Wednesday, December 17, 2008

Fix Your Eyes On Jesus

I was in Hawaii over the last two weeks for a time of celebration with my wife of twenty years. In spite of the surroundings and company, I had a three day period of deep despair for reasons that weren't completely clear in my mind. I felt as if God had left me...as if he had hidden himself from me. I looked and called to him but just felt alone. I remember sitting on the couch on the verge of tears thinking-- where are you? What has caused this? My wife, being extremely wise, knows to just leave my alone to think if I am in a funk. And so, in spite of the beach and sunshine, I sat pondering things in sadness. Fortunately, God lifted me out of the miry clay, and I am experiencing him again. After the fact, I think a number of things may have been contributing to my situation. I had been over the two weeks prior to my episode wallowing in discontent over difficulties in personal family relationships. I have been praying for the situation for a long time without much change and I became frustrated. I also had spent too much time meditating on theological questions about God that are unanswerable (Arminianism, Calvinism) instead of spending time listening and worshiping. Finally, I was struggling with feelings of guilt and sadness with my failures as a christian.

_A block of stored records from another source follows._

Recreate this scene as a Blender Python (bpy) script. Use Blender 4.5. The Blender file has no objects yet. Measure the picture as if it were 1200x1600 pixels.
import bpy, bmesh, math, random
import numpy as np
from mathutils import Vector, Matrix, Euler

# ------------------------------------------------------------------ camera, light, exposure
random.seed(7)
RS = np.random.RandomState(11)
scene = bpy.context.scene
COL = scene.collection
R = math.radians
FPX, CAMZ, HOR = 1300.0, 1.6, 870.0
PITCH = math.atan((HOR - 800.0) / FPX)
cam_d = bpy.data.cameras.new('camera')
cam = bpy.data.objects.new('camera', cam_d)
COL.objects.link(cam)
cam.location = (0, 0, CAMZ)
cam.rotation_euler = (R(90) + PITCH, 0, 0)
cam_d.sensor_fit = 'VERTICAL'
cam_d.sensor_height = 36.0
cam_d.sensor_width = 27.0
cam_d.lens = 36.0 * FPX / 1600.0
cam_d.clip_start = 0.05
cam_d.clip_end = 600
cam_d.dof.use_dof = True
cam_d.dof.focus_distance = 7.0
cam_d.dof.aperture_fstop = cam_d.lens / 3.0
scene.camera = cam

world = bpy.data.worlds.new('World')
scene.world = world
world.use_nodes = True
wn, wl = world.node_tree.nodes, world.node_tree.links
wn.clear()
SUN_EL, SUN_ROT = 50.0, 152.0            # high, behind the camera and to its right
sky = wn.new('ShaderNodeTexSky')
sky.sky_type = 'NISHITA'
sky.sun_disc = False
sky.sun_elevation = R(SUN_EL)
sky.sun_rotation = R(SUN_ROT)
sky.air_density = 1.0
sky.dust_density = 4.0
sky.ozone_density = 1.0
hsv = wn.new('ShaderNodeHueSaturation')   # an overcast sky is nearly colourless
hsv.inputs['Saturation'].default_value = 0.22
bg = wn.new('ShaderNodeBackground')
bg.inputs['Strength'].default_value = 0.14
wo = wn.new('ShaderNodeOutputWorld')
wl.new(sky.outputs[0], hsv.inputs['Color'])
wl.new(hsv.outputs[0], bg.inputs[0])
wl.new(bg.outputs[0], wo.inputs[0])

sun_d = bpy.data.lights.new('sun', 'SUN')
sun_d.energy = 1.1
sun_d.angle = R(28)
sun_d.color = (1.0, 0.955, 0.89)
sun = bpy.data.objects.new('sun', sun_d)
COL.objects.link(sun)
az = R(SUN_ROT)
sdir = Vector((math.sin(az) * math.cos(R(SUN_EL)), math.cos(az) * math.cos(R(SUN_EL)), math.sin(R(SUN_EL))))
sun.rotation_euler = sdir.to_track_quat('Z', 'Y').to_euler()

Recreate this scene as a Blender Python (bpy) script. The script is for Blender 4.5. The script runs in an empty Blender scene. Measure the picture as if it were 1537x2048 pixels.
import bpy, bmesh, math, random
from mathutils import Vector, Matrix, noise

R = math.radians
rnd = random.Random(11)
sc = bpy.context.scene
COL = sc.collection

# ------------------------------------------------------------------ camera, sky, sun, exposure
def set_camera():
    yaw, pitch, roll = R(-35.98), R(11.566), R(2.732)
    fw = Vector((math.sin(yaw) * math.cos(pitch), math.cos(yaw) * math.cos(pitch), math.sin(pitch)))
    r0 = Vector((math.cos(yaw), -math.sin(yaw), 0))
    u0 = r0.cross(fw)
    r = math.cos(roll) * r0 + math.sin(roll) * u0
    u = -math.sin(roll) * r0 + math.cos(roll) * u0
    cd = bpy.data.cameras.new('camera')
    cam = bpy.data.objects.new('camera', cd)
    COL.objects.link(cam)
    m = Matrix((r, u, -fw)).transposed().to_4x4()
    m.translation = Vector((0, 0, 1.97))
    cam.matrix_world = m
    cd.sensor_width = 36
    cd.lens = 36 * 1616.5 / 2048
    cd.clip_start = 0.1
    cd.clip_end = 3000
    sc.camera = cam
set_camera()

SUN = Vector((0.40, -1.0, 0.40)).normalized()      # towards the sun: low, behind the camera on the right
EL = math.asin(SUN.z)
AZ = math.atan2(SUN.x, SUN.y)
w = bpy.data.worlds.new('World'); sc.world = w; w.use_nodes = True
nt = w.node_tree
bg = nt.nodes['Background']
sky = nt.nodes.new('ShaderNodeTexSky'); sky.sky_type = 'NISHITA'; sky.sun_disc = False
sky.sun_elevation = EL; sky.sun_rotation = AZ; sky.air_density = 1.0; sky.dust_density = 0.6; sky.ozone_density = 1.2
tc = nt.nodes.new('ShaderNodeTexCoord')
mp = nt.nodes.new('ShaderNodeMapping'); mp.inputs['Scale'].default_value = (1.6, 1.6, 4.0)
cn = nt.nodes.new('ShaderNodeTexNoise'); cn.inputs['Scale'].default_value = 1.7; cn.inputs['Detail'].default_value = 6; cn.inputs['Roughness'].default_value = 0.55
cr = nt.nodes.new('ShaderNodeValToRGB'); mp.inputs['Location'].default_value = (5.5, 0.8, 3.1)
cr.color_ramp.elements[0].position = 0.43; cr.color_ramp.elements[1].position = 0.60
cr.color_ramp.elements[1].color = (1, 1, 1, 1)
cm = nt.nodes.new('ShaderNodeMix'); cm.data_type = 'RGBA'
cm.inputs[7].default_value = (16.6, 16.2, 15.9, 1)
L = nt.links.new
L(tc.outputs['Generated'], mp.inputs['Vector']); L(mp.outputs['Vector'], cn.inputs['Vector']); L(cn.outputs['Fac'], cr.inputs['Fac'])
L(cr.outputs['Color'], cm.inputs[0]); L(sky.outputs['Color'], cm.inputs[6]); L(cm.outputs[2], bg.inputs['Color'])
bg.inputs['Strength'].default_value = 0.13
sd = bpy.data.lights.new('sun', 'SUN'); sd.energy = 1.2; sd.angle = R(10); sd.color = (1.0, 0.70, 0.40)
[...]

So, what did I learn from this experience? The most important thing in my relationship with God is spending time with him listening and worshiping...not necessarily knowing more theology. Discontentment in life is discontentment with God and is a manifestation of me taking my eye off of him. Guilt is a manifestation of unbelief except in cases of ongoing purposeful sin. Believe what God says! He says he will never leave or forsake me. He says my sins are payed for, and I am righteous in his sight.